Records provided ▸
-=-=-=-=-

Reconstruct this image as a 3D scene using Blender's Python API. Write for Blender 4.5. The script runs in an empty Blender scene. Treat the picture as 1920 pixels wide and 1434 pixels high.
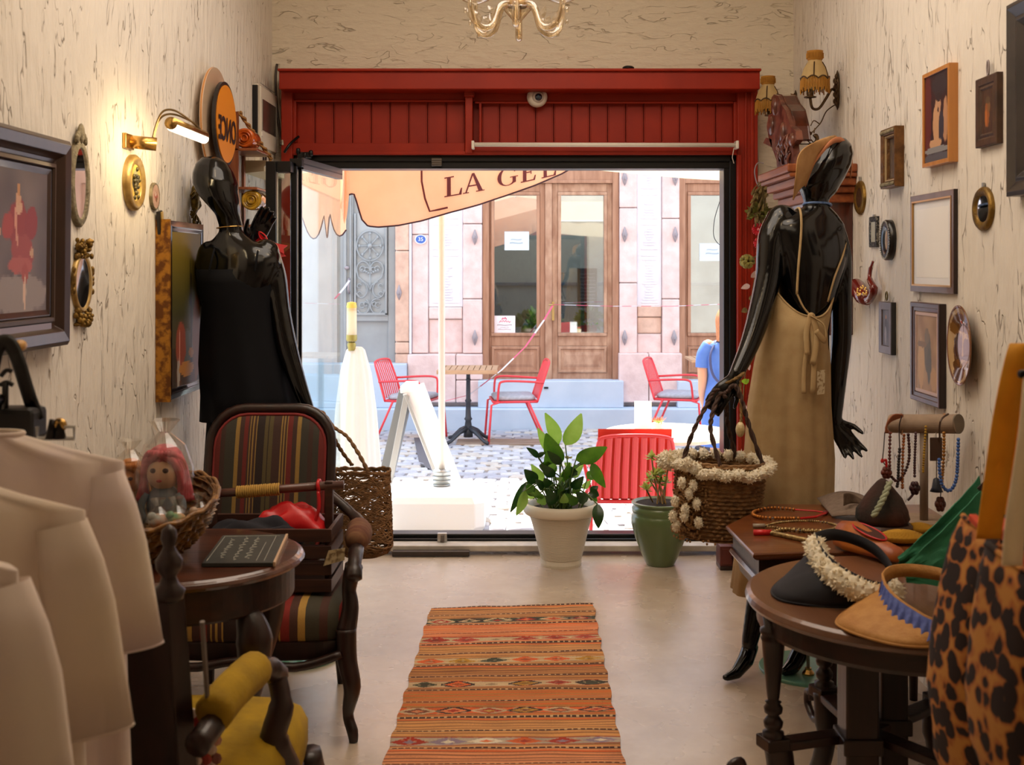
import bpy, math, random
from mathutils import Vector, Matrix, Euler, noise
R = math.radians
PI = math.pi
scn = bpy.context.scene
col = scn.collection
F, CX, HY, CH = 2200.0, 985.0, 500.0, 1.45     # measured focal length, vanishing point and eye height of the photograph

# ---------------------------------------------------------------- camera
cd = bpy.data.cameras.new('camera'); cam = bpy.data.objects.new('camera', cd); col.objects.link(cam)
cam.location = (0, 0, CH); cam.rotation_euler = (R(90), 0, 0)
cd.sensor_width = 36; cd.lens = F / 1920 * 36
cd.shift_x = -(CX - 960) / 1920; cd.shift_y = -(717 - HY) / 1920
cd.clip_start = .05; cd.clip_end = 200
cd.dof.use_dof = True; cd.dof.focus_distance = 5.6; cd.dof.aperture_fstop = 6.3
scn.camera = cam

# ---------------------------------------------------------------- sky, sun, lights, exposure
world = bpy.data.worlds.new('world'); scn.world = world; world.use_nodes = True
bg = world.node_tree.nodes['Background']; bg.inputs[0].default_value = (.62, .78, 1, 1); bg.inputs[1].default_value = 3.1
def light(name, kind, loc, energy, color, **k):
    d = bpy.data.lights.new(name, kind); d.energy = energy; d.color = color
    o = bpy.data.objects.new(name, d); col.objects.link(o); o.location = loc
    for a, v in k.items():
        if a == 'dir': o.rotation_euler = Vector(v).to_track_quat('-Z', 'Y').to_euler()
        else: setattr(d, a, v)
    return o
light('sun', 'SUN', (0, 20, 20), 13, (1, .95, .86), dir=(.30, -1, -2.3), angle=R(.6))
light('ceiling_light', 'AREA', (0, 4.2, 3.2), 52, (1, .87, .74), dir=(0, .12, -1), shape='RECTANGLE', size=1.6, size_y=2.8)
light('ceiling_light', 'AREA', (0, 2.0, 3.15), 7, (1, .82, .60), dir=(0, .35, -1), shape='RECTANGLE', size=1.2, size_y=1.2)
for x, y in ((-.5, 2.4), (.5, 2.4), (-.5, 3.6), (.5, 3.6)):
    light('ceiling_spot', 'POINT', (x, y, 3.1), 3.5, (1, .72, .42), shadow_soft_size=.035)
scn.view_settings.view_transform = 'Standard'; scn.view_settings.look = 'None'
scn.view_settings.exposure = 0.0; scn.view_settings.gamma = 1; scn.view_settings.use_curve_mapping = False
scn.cycles.max_bounces = 8; scn.cycles.transparent_max_bounces = 24
scn.cycles.sample_clamp_indirect = 6; scn.cycles.caustics_reflective = False; scn.cycles.caustics_refractive = False

# ---------------------------------------------------------------- helpers
def P(px, py, Y): return Vector(((px - CX) * Y / F, Y, CH + (HY - py) * Y / F))
def s2l(c): return c / 12.92 if c <= .04045 else ((c + .055) / 1.055) ** 2.4
def C(*c):
    if len(c) == 1: c = c[0]
    return tuple(s2l(v / 255) for v in c[:3]) + (1,)
MATS = {}
def nodes(name):
    m = bpy.data.materials.new(name); m.use_nodes = True
    nt = m.node_tree; return m, nt, nt.nodes['Principled BSDF'], nt.nodes.new, nt.links.new
def mat(name, c, rough=.6, metal=0, c2=None, scale=8, bump=0, bscale=None, stretch=(1, 1, 1), coat=0, detail=4, lo=.35, hi=.65, trans=0, spec=None):
    if name in MATS: return MATS[name]
    m, nt, b, N, L = nodes(name)
    b.inputs['Base Color'].default_value = C(c); b.inputs['Roughness'].default_value = rough; b.inputs['Metallic'].default_value = metal
    if coat: b.inputs['Coat Weight'].default_value = coat; b.inputs['Coat Roughness'].default_value = .08
    if spec is not None: b.inputs['Specular IOR Level'].default_value = spec
    tc = N('ShaderNodeTexCoord'); mp = N('ShaderNodeMapping'); mp.inputs['Scale'].default_value = stretch; L(tc.outputs['Object'], mp.inputs[0])
    if c2:
        n = N('ShaderNodeTexNoise'); n.inputs['Scale'].default_value = scale; n.inputs['Detail'].default_value = detail; L(mp.outputs[0], n.inputs['Vector'])
        r = N('ShaderNodeValToRGB'); r.color_ramp.elements[0].position = lo; r.color_ramp.elements[1].position = hi
        r.color_ramp.elements[0].color = C(c); r.color_ramp.elements[1].color = C(c2)
        L(n.outputs[0], r.inputs[0]); L(r.outputs[0], b.inputs['Base Color'])
    if bump:
        n2 = N('ShaderNodeTexNoise'); n2.inputs['Scale'].default_value = bscale or scale * 3; n2.inputs['Detail'].default_value = 5; L(mp.outputs[0], n2.inputs['Vector'])
        bp = N('ShaderNodeBump'); bp.inputs['Strength'].default_value = bump; bp.inputs['Distance'].default_value = .01
        L(n2.outputs[0], bp.inputs['Height']); L(bp.outputs[0], b.inputs['Normal'])
    if trans:   # thin cloth, leaf or paper that lets light through
        t = N('ShaderNodeBsdfTranslucent'); mx = N('ShaderNodeMixShader'); mx.inputs[0].default_value = trans
        src = b.inputs['Base Color'].links[0].from_socket if b.inputs['Base Color'].links else None
        if src: L(src, t.inputs[0])
        else: t.inputs[0].default_value = C(c)
        L(b.outputs[0], mx.inputs[1]); L(t.outputs[0], mx.inputs[2]); L(mx.outputs[0], nt.nodes['Material Output'].inputs[0])
    MATS[name] = m; return m
def glass(name, tint=(245, 250, 250), refl=.12, rough=.01):
    if name in MATS: return MATS[name]
    m, nt, b, N, L = nodes(name)
    t = N('ShaderNodeBsdfTransparent'); t.inputs[0].default_value = C(tint)
    g = N('ShaderNodeBsdfGlossy'); g.inputs['Roughness'].default_value = rough; g.inputs[0].default_value = (.95, .97, 1, 1)
    lw = N('ShaderNodeLayerWeight'); lw.inputs[0].default_value = .25
    mr = N('ShaderNodeMapRange'); mr.inputs[3].default_value = refl; mr.inputs[4].default_value = .95; L(lw.outputs['Facing'], mr.inputs[0])
    pw = N('ShaderNodeMath'); pw.operation = 'POWER'; pw.inputs[1].default_value = 2.5; L(lw.outputs['Facing'], pw.inputs[0]); L(pw.outputs[0], mr.inputs[0])
    mx = N('ShaderNodeMixShader'); L(mr.outputs[0], mx.inputs[0]); L(t.outputs[0], mx.inputs[1]); L(g.outputs[0], mx.inputs[2])
    L(mx.outputs[0], nt.nodes['Material Output'].inputs[0]); MATS[name] = m; return m
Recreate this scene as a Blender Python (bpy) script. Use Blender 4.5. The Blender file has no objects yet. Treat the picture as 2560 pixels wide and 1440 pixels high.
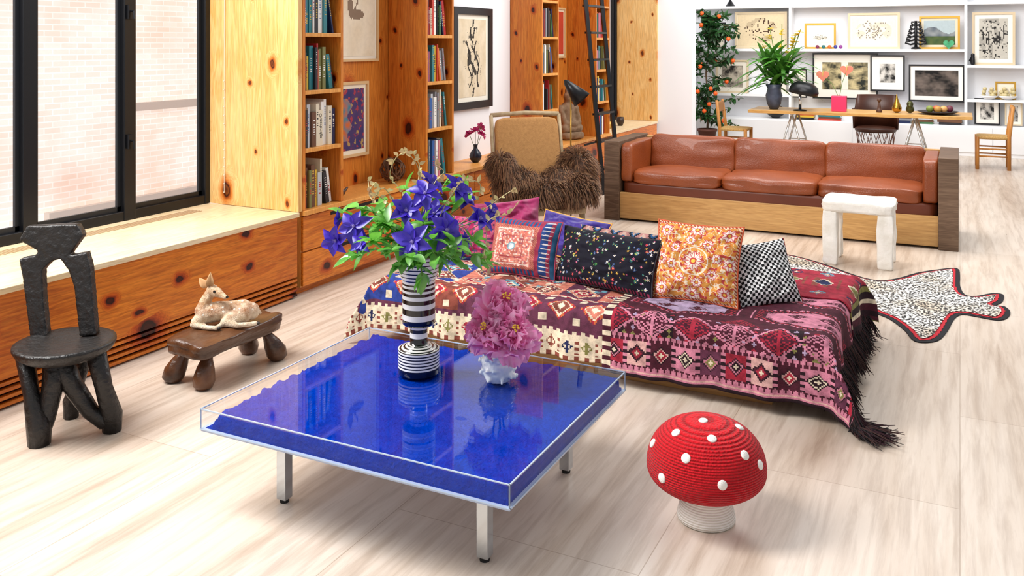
import bpy, math, random
from mathutils import Vector, Matrix, noise
R=random.Random(7)
PI=math.pi
F=2240.; HC=1.7; PY0=110.; A=math.atan2(.5,1)
fw=Vector((-math.sin(A),math.cos(A),0)); rt=Vector((math.cos(A),math.sin(A),0)); UP=Vector((0,0,1))
CAM=Vector((0,0,HC))
def ray(px,py): return fw+rt*((px-1280)/F)+UP*((PY0-py)/F)
def gz(px,py,z=0): r=ray(px,py); return CAM+r*((z-HC)/r.z)
def gx(px,py,x): r=ray(px,py); return CAM+r*(x/r.x)
def gy(px,py,y): r=ray(px,py); return CAM+r*(y/r.y)
def gd(px,py,d): return CAM+ray(px,py)*d
COL=bpy.context.scene.collection
def S(h):
    o=[]
    for i in (0,2,4):
        c=int(h[i:i+2],16)/255.
        o.append(c/12.92 if c<=.04045 else ((c+.055)/1.055)**2.4)
    return (o[0],o[1],o[2],1.)
# ---------------- materials
def nm(name):
    m=bpy.data.materials.new(name); m.use_nodes=True
    nt=m.node_tree; return m,nt,nt.nodes,nt.links,nt.nodes['Principled BSDF']
def setb(b,rough=.5,metal=0,spec=.5,coat=0,sheen=0):
    b.inputs['Roughness'].default_value=rough; b.inputs['Metallic'].default_value=metal
    b.inputs['Specular IOR Level'].default_value=spec; b.inputs['Coat Weight'].default_value=coat
    b.inputs['Sheen Weight'].default_value=sheen
def coords(nt,scale=(1,1,1),rot=(0,0,0)):
    tc=nt.nodes.new('ShaderNodeTexCoord'); mp=nt.nodes.new('ShaderNodeMapping')
    mp.inputs['Scale'].default_value=scale; mp.inputs['Rotation'].default_value=rot
    nt.links.new(tc.outputs['Object'],mp.inputs['Vector']); return mp.outputs['Vector']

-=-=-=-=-

Problem details ▸ Each line that holds the string "this" counts once; give the total and nothing else.

Full answer ▸ 2